I don’t know if George Orwell, author of 1984, had anything to say about gender. But he was prescient about the world we now live in, although he published the ground-breaking book as far back as 1949.

In it, he wrote about the Thought Police who use an advanced two-way telescreen technology. Every building and home in the country has a telescreen, in virtually every room. The Thought Police can spy on you at any moment. They can see and hear you at will.

“Any sound...made above the level of a low whisper would be picked up by (the telescreen.)”

Yes, a lot of us are convinced that our activity on smartphones is being listened to, all the better to direct specific ads at us.

In 1984, the ruling Party imposes a daily ‘Two Minutes Hate’. Every day, every person is required to drop what they’re doing, stand in front of a television and scream vitriol at the foreign enemy.

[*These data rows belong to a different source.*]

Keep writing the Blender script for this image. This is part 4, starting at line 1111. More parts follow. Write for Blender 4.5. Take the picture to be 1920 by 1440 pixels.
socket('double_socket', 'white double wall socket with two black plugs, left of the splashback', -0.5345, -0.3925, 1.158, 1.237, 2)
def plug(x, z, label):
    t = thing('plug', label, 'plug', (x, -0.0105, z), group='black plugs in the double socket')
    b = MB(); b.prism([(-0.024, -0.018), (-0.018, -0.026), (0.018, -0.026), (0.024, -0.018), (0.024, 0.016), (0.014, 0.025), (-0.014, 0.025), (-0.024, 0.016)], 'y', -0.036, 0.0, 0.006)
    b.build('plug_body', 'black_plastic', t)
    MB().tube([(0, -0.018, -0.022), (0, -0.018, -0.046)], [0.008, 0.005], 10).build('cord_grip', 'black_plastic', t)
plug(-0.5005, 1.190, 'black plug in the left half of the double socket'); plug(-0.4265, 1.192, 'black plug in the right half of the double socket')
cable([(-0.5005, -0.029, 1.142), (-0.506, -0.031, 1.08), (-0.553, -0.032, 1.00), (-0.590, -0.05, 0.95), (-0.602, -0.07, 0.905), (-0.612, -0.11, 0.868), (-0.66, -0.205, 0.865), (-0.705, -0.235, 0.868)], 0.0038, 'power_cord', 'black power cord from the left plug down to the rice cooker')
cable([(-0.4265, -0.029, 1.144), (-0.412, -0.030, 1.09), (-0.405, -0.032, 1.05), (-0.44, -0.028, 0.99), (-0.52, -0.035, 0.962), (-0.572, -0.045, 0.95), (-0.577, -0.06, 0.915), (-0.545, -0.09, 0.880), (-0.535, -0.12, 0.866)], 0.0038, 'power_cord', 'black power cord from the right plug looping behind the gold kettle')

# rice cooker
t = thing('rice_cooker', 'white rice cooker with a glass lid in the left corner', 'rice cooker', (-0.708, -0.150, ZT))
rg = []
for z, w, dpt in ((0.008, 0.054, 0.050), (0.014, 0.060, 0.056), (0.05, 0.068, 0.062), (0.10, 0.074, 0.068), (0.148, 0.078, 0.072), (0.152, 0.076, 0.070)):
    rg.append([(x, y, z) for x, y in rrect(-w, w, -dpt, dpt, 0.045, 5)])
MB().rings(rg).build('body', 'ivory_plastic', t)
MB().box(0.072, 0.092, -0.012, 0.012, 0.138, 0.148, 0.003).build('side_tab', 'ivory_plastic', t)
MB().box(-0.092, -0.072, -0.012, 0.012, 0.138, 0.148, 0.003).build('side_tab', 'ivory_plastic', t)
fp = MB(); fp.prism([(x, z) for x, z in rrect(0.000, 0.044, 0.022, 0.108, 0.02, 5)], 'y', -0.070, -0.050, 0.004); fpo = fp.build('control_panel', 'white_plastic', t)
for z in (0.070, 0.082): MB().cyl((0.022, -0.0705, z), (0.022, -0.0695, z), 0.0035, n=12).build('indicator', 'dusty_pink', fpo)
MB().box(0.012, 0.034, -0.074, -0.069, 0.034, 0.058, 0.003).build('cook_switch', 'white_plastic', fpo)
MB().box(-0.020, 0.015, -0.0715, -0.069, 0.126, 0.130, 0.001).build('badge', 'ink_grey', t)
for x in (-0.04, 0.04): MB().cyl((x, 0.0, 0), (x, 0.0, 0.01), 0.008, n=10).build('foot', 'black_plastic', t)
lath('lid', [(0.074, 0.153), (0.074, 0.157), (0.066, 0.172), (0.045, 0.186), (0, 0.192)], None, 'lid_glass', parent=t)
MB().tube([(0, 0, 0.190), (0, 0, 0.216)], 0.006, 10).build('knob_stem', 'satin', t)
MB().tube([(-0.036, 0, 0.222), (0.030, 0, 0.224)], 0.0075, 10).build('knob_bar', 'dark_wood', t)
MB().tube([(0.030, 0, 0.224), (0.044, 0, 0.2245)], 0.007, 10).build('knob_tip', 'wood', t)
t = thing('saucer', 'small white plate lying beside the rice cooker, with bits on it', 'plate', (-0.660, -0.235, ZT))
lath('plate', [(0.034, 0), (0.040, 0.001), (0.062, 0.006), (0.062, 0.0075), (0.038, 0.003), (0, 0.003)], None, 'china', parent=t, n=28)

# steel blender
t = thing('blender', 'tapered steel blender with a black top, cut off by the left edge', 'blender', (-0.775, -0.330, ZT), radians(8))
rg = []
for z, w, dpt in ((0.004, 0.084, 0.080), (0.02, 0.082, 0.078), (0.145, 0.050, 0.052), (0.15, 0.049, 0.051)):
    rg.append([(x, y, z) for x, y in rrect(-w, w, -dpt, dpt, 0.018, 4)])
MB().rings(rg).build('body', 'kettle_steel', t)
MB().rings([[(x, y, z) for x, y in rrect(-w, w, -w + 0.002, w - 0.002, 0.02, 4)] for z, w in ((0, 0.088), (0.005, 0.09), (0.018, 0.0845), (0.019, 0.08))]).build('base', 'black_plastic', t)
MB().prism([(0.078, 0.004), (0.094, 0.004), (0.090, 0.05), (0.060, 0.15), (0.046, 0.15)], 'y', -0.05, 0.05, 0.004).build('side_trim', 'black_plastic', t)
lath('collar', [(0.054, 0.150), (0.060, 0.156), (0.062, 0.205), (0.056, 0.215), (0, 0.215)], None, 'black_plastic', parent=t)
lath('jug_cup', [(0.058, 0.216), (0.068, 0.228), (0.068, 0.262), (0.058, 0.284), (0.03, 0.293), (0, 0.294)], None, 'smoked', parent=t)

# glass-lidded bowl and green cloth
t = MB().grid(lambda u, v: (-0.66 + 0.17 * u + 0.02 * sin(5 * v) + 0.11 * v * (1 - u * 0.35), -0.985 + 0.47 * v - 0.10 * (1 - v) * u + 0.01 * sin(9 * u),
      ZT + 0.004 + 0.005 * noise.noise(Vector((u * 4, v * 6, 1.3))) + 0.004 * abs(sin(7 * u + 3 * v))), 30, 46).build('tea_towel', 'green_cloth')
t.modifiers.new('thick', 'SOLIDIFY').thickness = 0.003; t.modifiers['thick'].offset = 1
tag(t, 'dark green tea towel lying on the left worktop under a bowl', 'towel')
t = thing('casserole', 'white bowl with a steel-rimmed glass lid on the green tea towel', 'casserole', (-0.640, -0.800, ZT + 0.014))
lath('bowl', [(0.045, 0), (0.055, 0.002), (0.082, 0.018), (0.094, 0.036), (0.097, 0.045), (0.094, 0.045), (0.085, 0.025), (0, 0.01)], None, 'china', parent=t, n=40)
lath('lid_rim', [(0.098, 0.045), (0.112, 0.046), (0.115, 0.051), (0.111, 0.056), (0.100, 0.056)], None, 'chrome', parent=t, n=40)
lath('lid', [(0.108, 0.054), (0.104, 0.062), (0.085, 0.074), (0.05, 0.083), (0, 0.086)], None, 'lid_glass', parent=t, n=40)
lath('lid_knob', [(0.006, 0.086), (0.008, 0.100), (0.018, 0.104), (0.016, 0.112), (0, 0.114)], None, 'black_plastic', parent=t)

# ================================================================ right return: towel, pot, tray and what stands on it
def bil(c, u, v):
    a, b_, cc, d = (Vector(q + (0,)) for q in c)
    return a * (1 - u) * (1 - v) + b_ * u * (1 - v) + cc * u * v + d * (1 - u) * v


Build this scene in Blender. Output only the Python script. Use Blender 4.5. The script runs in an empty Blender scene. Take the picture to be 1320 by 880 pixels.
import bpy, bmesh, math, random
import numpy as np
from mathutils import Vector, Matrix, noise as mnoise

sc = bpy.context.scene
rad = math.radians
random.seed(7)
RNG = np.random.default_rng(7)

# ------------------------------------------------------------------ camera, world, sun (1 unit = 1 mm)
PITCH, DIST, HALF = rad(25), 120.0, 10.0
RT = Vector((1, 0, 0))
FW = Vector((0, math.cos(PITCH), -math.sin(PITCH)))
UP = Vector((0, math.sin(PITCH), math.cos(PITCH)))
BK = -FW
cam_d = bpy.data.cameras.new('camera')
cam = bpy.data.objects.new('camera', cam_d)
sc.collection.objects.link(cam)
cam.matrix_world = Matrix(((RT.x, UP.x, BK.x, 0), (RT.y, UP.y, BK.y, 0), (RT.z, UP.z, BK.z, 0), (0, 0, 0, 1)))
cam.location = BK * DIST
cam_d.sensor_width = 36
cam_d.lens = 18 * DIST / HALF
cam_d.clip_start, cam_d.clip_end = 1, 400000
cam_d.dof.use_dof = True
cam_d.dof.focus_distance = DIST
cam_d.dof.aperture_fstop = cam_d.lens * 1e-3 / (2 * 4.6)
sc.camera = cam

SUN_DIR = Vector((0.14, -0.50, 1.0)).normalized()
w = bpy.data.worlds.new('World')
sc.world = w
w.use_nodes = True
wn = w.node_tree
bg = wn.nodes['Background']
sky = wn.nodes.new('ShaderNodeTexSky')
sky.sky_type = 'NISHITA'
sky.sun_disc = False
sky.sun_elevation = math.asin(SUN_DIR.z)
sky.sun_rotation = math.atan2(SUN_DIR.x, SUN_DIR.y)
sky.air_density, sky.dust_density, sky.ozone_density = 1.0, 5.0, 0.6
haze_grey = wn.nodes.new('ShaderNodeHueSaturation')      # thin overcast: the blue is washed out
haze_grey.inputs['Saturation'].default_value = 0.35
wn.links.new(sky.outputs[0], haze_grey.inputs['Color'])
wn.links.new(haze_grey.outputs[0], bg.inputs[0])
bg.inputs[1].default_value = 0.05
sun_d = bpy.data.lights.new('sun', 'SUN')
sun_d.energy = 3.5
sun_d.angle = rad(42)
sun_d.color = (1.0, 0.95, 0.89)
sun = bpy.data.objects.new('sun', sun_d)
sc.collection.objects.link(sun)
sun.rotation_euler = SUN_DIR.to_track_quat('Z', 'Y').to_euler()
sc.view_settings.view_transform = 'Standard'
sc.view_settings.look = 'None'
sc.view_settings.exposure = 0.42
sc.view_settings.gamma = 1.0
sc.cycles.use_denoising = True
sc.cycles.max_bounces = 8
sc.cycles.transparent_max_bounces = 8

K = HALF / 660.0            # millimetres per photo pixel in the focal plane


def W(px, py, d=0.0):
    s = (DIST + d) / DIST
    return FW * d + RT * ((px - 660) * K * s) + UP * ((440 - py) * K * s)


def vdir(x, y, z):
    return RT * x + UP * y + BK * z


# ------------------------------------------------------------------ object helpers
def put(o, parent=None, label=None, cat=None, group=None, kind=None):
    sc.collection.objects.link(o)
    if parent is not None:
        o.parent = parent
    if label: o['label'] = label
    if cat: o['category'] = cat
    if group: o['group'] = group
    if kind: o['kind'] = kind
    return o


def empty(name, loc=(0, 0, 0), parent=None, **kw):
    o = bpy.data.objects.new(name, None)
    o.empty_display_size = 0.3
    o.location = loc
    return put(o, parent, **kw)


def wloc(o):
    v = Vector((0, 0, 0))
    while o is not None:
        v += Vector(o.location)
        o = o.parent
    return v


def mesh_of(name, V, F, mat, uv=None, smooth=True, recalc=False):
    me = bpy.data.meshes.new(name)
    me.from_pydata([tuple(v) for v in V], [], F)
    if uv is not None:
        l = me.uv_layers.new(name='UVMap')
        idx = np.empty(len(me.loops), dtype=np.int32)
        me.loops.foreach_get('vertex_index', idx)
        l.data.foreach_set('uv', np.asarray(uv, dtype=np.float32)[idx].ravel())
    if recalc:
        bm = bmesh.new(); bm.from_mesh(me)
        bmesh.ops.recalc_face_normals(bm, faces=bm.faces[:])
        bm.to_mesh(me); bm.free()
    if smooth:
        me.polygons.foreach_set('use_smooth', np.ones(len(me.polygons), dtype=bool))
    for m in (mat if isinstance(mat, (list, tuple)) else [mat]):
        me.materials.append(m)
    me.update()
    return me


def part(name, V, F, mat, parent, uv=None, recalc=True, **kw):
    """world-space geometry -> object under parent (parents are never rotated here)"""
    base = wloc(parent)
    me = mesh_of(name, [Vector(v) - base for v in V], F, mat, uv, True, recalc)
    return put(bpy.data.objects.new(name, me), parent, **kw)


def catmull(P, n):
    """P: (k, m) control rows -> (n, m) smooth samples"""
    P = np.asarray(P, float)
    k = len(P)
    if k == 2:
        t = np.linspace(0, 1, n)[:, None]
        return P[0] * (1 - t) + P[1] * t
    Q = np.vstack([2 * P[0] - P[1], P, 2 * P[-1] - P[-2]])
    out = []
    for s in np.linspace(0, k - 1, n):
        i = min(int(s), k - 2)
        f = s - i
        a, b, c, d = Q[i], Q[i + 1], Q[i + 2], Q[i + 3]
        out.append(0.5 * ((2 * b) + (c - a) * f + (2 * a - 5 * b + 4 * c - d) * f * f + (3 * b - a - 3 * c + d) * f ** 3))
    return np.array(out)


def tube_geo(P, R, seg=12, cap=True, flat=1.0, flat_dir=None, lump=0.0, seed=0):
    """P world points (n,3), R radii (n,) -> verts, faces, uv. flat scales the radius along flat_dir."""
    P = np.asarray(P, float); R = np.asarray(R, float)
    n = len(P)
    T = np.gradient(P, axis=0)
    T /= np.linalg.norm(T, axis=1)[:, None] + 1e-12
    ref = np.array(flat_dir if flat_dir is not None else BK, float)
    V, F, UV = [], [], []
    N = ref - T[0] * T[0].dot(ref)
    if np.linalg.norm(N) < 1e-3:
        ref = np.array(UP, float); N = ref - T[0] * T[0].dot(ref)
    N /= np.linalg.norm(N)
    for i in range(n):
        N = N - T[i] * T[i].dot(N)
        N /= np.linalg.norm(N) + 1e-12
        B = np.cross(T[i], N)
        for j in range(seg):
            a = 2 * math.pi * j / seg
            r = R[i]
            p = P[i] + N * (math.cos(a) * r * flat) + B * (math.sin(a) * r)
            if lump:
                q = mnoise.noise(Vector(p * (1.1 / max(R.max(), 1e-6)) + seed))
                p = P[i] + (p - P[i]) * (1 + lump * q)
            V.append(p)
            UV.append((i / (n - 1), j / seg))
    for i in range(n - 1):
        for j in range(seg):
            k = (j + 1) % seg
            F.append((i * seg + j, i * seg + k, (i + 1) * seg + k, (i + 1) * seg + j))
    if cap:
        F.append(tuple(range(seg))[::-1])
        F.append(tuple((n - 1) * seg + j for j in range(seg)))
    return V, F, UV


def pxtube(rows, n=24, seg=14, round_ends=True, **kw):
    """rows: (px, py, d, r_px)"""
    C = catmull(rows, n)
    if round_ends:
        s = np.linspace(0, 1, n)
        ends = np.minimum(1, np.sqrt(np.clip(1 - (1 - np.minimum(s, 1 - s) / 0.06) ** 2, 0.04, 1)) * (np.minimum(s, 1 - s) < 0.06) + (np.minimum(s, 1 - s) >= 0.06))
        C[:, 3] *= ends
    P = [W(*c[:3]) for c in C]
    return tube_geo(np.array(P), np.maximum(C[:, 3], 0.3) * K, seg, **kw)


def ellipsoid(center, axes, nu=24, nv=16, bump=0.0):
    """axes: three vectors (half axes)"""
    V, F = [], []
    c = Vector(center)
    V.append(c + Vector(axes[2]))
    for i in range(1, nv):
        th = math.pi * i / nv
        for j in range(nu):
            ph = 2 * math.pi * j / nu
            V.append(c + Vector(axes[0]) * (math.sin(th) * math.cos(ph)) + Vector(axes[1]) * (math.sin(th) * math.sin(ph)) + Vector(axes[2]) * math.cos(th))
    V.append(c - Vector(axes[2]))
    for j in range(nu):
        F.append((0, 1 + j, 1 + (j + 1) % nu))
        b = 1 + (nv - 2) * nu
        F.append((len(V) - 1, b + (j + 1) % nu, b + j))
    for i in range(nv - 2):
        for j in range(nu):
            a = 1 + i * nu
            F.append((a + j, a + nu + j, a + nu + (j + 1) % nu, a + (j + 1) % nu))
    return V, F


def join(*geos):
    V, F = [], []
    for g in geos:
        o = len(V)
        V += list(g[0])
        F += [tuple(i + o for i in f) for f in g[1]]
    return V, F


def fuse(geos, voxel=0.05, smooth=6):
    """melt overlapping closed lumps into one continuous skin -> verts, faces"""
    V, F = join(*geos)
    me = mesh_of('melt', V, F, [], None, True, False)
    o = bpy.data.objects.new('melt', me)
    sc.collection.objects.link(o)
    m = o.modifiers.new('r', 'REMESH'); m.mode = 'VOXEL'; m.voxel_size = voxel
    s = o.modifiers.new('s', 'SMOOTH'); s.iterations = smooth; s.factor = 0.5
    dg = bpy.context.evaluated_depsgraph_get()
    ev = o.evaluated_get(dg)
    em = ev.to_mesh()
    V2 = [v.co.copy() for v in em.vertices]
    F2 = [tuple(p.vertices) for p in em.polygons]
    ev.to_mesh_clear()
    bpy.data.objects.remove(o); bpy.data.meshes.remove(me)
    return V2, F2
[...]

Sounds a bit like the nastier elements of Twitter to me. That forum can be vicious, making you feel the world is full of hate. Before swiftly moving on.

Orwell also wrote that if a Party member is purged for treason – real or imaginary – he is ‘vaporised’ – not merely killed but written out of history. It becomes treason, punishable by vaporisation, to state the ‘delusional’ belief that the person ever existed.

That’s like cancel culture, whereby an utterance that is not politically correct can be social media death and grounds for ostracising you.

What next?

Did you hear about the girl with long straight hair who identifies as being curly-haired? This was another anecdote from my friend of the mushroom story.

It sounds silly. But if children think they can identify as anything, where will it all end?